BETAPA
sulitnya menulis masa lalu. Abdul Rasyid Idris, seorang kawan, memberi saya
tiga buku berharga di ujung Syaban. Salah satu buku, dari tiga buku karyanya,
bertajuk: Anging Mammiri, Jejak Makassar Tempo Dulu. Rasanya, buku ini bukan
sebuah produk industri nostalgia yang dimaksudkan memicu perasaan melankolik
setiap orang. Saya sendiri tak hendak mencari tahu dalam buku ini, ketika
memenuhi kerinduan akan sebuah lapak kopi di selasar Pasar Cidu'. Sebuah lapak
yang menjual kopi yang lebih enak dan harganya lebih murah berkali-kali lipat
dari Starbucks. Secangkir kopi yang bikin mata melek, yang bisa menghidupkan
ekonomi orang pasar siang malam. Saya pikir, kawan saya ini tidak terperangkap ke
dalam kerinduan masa lalu. Akan tetapi, ia melakukan pembacaan kembali, hal-hal
apa yang hadir menjadi ingatan. Apa yang dialaminya dalam ruang temporal (masa
lalu). Hanya saja, bahasa menyimpan problem internal, ketika menghadirkan
kembali (re-presentasi).
Coba kita
membayangkan dengan apa yang dipikirkan Julia Kristeva dan Helene Cixous, seperti pemikir perempuan lainnya, Luce Irigaray. Mereka memang membicarakan bahasa dalam tradisi metafisika Barat, namun secara umum bahasa menyimpan ketidakstabilan makna. Bagaimana kita bisa memahami kesulitan para perempuan yang trauma kekerasan
seksual ketika menghadirkan kembali masa lalu ke dalam teks (tulisan). Melalui tulisan, pemikiran kita terwujud atau tersusun dengan karakter material (grafis, bunyi) melalui proses pemaknaan yang kompleks. Makna dalam teks, bukan berada pada kata atau kalimat, melainkan pada kumpulan kalimat yang bertautan dengan teks lainnya.

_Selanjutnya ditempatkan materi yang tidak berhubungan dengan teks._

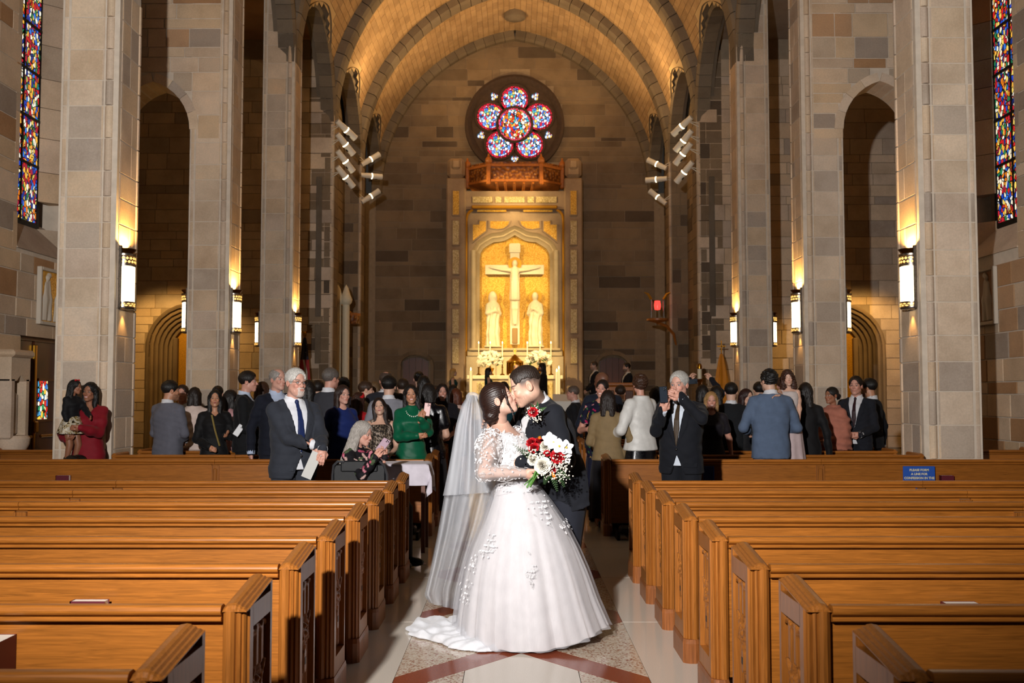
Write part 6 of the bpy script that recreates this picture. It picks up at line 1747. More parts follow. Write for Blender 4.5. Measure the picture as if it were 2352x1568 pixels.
for (u, v, su, sv, n) in ((1216, 1040, 8, 8, 30), (1272, 1066, 14, 12, 90), (1288, 1080, 14, 14, 80), (1296, 1058, 8, 10, 40), (1240, 1044, 8, 6, 25), (1262, 1090, 10, 6, 30)):
    for q in range(n):
        p = bl(rnd.gauss(u, su), rnd.gauss(v, sv), 6.33 + rnd.uniform(-.02, .06)); bb.sphere(p, rnd.uniform(.004, .0065), 5, 4)
o = bb.obj('babys_breath', WHP, bq, True); o['kind'] = 'stuff'
def fern(u0, v0, u1, v1, y0, y1, n=9, wd=.035, mat=FERN):
    m = MB(); a = bl(u0, v0, y0); b = bl(u1, v1, y1); d = (b - a); t = d.normalized(); s = t.cross(Vector((0, -1, 0))).normalized()
    m.tube([a, b], [.003, .001], 5)
    for i in range(n):
        f = (i + .5) / n; o = a + d * f; l = wd * (1 - .7 * f)
        for sg in (-1, 1):
            e = o + (s * sg * .8 + t * .5) * l; w_ = t * l * .18; m.add([o - w_ * .5, o + (e - o) * .5 + w_ + Vector((0, -.004, 0)), e, o + (e - o) * .5 - w_], [(0, 1, 2, 3)])
    m.obj('fern_frond', mat, bq)
fern(1222, 1050, 1178, 1020, 6.38, 6.36); fern(1225, 1045, 1186, 1032, 6.4, 6.4); fern(1268, 1085, 1280, 1128, 6.36, 6.33); fern(1278, 1080, 1308, 1098, 6.38, 6.35); fern(1258, 1085, 1250, 1112, 6.4, 6.36); fern(1282, 1085, 1296, 1118, 6.4, 6.38); fern(1240, 1015, 1238, 1000, 6.42, 6.4, 6)
rnd = random.Random(3)
for q in range(9):
    a = bl(1240 + rnd.uniform(-6, 8), 1072, 6.4 + rnd.uniform(-.02, .02)); b = bl(1208 + rnd.uniform(-6, 14), 1117 + rnd.uniform(-5, 6), 6.4 + rnd.uniform(-.03, .03)); MB().tube([a, b], .004, 6).obj('stem', GRN, bq, True)
for (u, v, u2, v2) in ((1268, 1085, 1277, 1100), (1238, 1008, 1241, 1001)):
    MB().tube([bl(u, v, 6.33), bl((u + u2) / 2, (v + v2) / 2, 6.325), bl(u2, v2, 6.33)], [.004, .012, .001], 7).obj('calla_bud', ORG, bq, True)
# boutonniere pinned to the lapel
bt = empty('boutonniere', W(1224, 945, 6.52), 0, 'red rose boutonniere with baby\'s breath on the groom\'s lapel', 'boutonniere')
link('red_rose', RR, bt, (0, 0, 0), aimrot((-.25, -.9, .25)), (.95,) * 3)
m = MB(); rnd = random.Random(8)
for q in range(70):
    a = rnd.uniform(0, 6.28); rr = rnd.uniform(.012, .062); m.sphere((rr * math.cos(a) + .004, rnd.uniform(-.02, .03), rr * math.sin(a) - .022), rnd.uniform(.0035, .0055), 5, 4)
o = m.obj('babys_breath', WHP, bt, True); o['kind'] = 'stuff'
for a in (.6, -.5, -1.2): MB().add([(0, .01, 0), (.012, 0, .03), (.0, 0, .07), (-.012, 0, .03)], [(0, 1, 2, 3)]).obj('leaf', FERN, bt, loc=(.03, .01, 0), rot=(0, a + .5, 0))
# ================================================================== GUESTS
D = math.radians
def G(u, vtop, Y, yaw, label, sp, z0=0.0, group='wedding guests', hgt=None):
    top = W(u, vtop, Y); H = hgt or (top.z - z0)
    sp.setdefault('lod', 1 if Y < 12.6 else (2 if Y < 22 else 3)); sp['h'] = H / (1.0 + .0) * .995
    return person('person', label, top.x, Y, D(yaw), sp, z0, 'person', group)
PHBK = simple('phone_dark', '#1a2430', .3); PHPK = simple('phone_pink', '#d8a8a4', .35); PHLV = simple('phone_lilac', '#b49aa8', .3); PHWH = simple('phone_white', '#cfd0d4', .35)
LENS = simple('phone_lens', '#101216', .15)
def phone(p, face, up, mat, label, lens=3):
    """p centre, face: direction the camera side looks"""
    t = empty('mobile_phone', p, 0, label, 'phone', 'phones held up by guests')
    f = Vector(face).normalized(); u = Vector(up); u = (u - f * u.dot(f)).normalized(); s = u.cross(f)
    t.rotation_euler = Matrix((s, -f, u)).transposed().to_euler()
    MB().bbox(-.037, .037, -.0045, .0045, -.076, .076, .004).obj('case', mat, t)
    MB().bbox(.0, .033, -.0075, -.004, .034, .07, .002).obj('camera_bump', mat, t)
    for i, (a, b) in enumerate(((.009, .061), (.009, .044), (.024, .052))[:lens]): MB().sphere((a, -.0075, b), (.0065, .002, .0065), 8, 5).obj('lens', LENS, t, True)
    return t
suit = lambda c, **k: dict(dict(kind='suit', color=c), **k)
def dress(c, **k): return dict(dict(kind='dress', color=c), **k)
def floral(base, cols, f=26, thr=.62, seed=1):
    def fn(P):
        b = np.tile(np.array(lin(base)), (len(P), 1)); x, y, z = P.T
        for i, c in enumerate(cols):
            n = vnoise(x, y, z, f * (1 + .2 * i), seed + i * 7); m = (n > thr)[:, None]; b = np.where(m, np.array(lin(c)), b)
        return b
    return fn
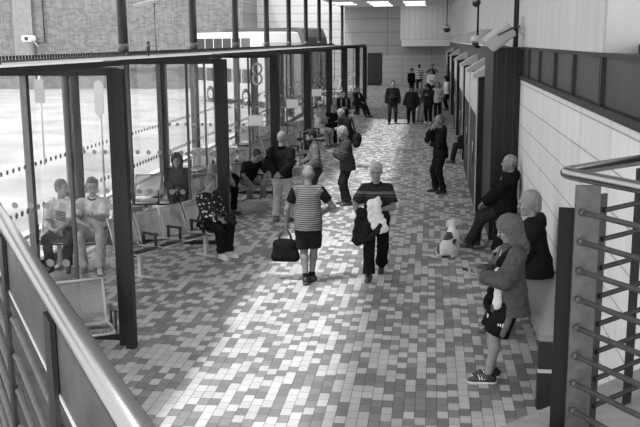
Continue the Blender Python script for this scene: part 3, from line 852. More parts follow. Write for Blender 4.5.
for k, (x, y) in enumerate([(-5.30, 13.45), (-4.95, 17.0), (-4.95, 21.4), (-4.95, 27.0)]):
    o = Bn if k == 0 else copy_tree(Bn)
    o.location = (x, y, 0); o.rotation_euler.z = facing(.12, -1)
    if k: o['label'] = ['', 'steel bench beneath the hooded person behind the glass', 'steel bench facing the camera just beyond the third glazed screen', 'steel bench facing the camera just beyond the fourth glazed screen'][k]

# ------------------------------------------------------------------ railings round the stair
RZ = 2.87
e1 = Vector((-.532, .847, 0)); e2 = Vector((.847, .532, 0))
p0 = Vector((-.46, 1.28, 0))
ang = math.atan2(e1.y, e1.x)
def on(s, z=0, off=0): return p0+e1*s+e2*off+Vector((0, 0, z))
t = thing('handrail', 'long bright steel tube handrail with plate and rods, foreground left', 'railing', (p0.x, p0.y, 1.72))
def loc(v): return tuple(v-Vector((p0.x, p0.y, 1.72)))
MB().tube([loc(on(-1.9, RZ)), loc(on(6.5, RZ))], .0245, 24).done('rail_tube', steel, t)
Mx = Matrix.Translation((0, 0, 0)) @ Matrix.Rotation(ang, 4, 'Z')
MB().box((-1.9, -.006, 2.655-1.72), (6.5, .006, 2.835-1.72), mtx=Mx).done('plate', mat('rail_plate', .085, .38, .5, .08, 9, .3), t)
MB().box((-1.9, -.009, 2.648-1.72), (6.5, .009, 2.658-1.72), mtx=Mx).done('plate_edge', lightgrey, t)
for s in (-.9, .74, 1.72, 3.4, 5.1):
    q = MB().box((s-.05, .008, 0), (s+.05, .02, 2.83-1.72), mtx=Mx).box((s-.004, -.0075, 2.66-1.72), (s+.004, .009, 2.83-1.72), mtx=Mx).done('post', dark_paint, t)
for j in range(7):
    z = 2.56-.125*j
    MB().tube([loc(on(-1.9, z, .0)), loc(on(6.5, z, .0))], .011, 10).done('rod', steel_dull, t)
for j in range(7):
    for q in (.74, 1.72): MB().sph(loc(on(q-.06, 2.56-.125*j)), .015, 10, 6).done('rod_collar', steel_dull, t)
# right railing: turns a corner
c0 = Vector((.55, 3.84, 0))
f = Vector((.69, .724, 0)).normalized(); nn = Vector((.532, -.847, 0))
RR = 2.90
t = thing('corner_railing', 'steel railing turning a tight corner with flat post and rods, foreground right', 'railing', (c0.x+.11, c0.y, 1.70))
def lc(v, z): return tuple(Vector((v.x-c0.x-.11, v.y-c0.y, z-1.70)))
pts = [lc(c0+f*2.6, RR)]+[lc(c0+f*.09, RR), lc(c0+f*.045+nn*.004, RR), lc(c0+f*.015+nn*.015, RR), lc(c0+nn*.035+f*.004, RR), lc(c0+nn*.09, RR)]+[lc(c0+nn*2.2, RR)]
MB().tube(pts, .0245, 24).done('rail_tube', steel, t)
pl = c0+Vector((.115, .0, 0))
MB().box((-.052, -.008, 0), (.052, .008, 2.845-1.70), mtx=Matrix.Translation((.005, .015, 0)) @ Matrix.Rotation(.1, 4, 'Z')).done('post', steel_dull, t)
MB().box((-.035, .05, 0), (.035, .065, 2.74-1.70), mtx=Matrix.Translation((-.085, .0, 0)) @ Matrix.Rotation(-.25, 4, 'Z')).done('post', mat('black_post', .006, .6, 0, 0, 1, 0, .15), t)
MB().box((-.03, .0, 0), (.03, .012, 2.80-1.70), mtx=Matrix.Translation((.075, .06, 0)) @ Matrix.Rotation(.7, 4, 'Z')).done('post', dark_paint, t)
for j in range(8):
    z = 2.73-.127*j
    a = Vector((c0.x+.095, c0.y-.005, 0))
    r = MB().tube([lc(a, z), lc(a+nn*2.1, z)], .0125, 10).done('rod', steel_dull, t)
    MB().sph(lc(a+nn*.0, z), .017, 10, 6).done('rod_collar', steel_dull, r)
    b = Vector((c0.x+.19, c0.y+.06, 0))
    MB().tube([lc(b, z), lc(b+f*2.4, z)], .0115, 10).done('rod', dark_paint, t)
MB().box((-.03, .0, 0), (.03, .012, 2.86-1.70), mtx=Matrix.Translation(tuple(Vector(lc(c0+f*.62, 1.70)))) @ Matrix.Rotation(.8, 4, 'Z')).done('post', dark_paint, t)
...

Sebagaimana oposisi biner hirarkis (laki-laki/perempuan) yang dilekatkan atau dikaitkan dengan oposisi biner lainnya seperti: rasional/perasaan; kuat/lemah. Konstruksi yang mesti dibongkar (de-konstruksi) dimana logika kuasa (power) senantiasa meletakkan
terma tertentu pada posisi privilege. Selain, bahasa juga kerap melahirkan
semacam kecanduan kita akan teks-teks otoritatif (authoritative), sebagaimana hari-hari ini terutama di media sosial. Alih-alih teks mengantarkan kita ke dalam dunia transenden. Selain itu, apakah history (sejarah) menghadirkan sebagai her-story (narasi perempuan) yang didefinisikan, dibicarakan perempuan. Perempuan mematerialisasikan apa yang dipikirkan, apa yang menjadi makna, dalam praktik teks. Perempuan dilahirkan menjadi perempuan, bukan sebagai perempuan.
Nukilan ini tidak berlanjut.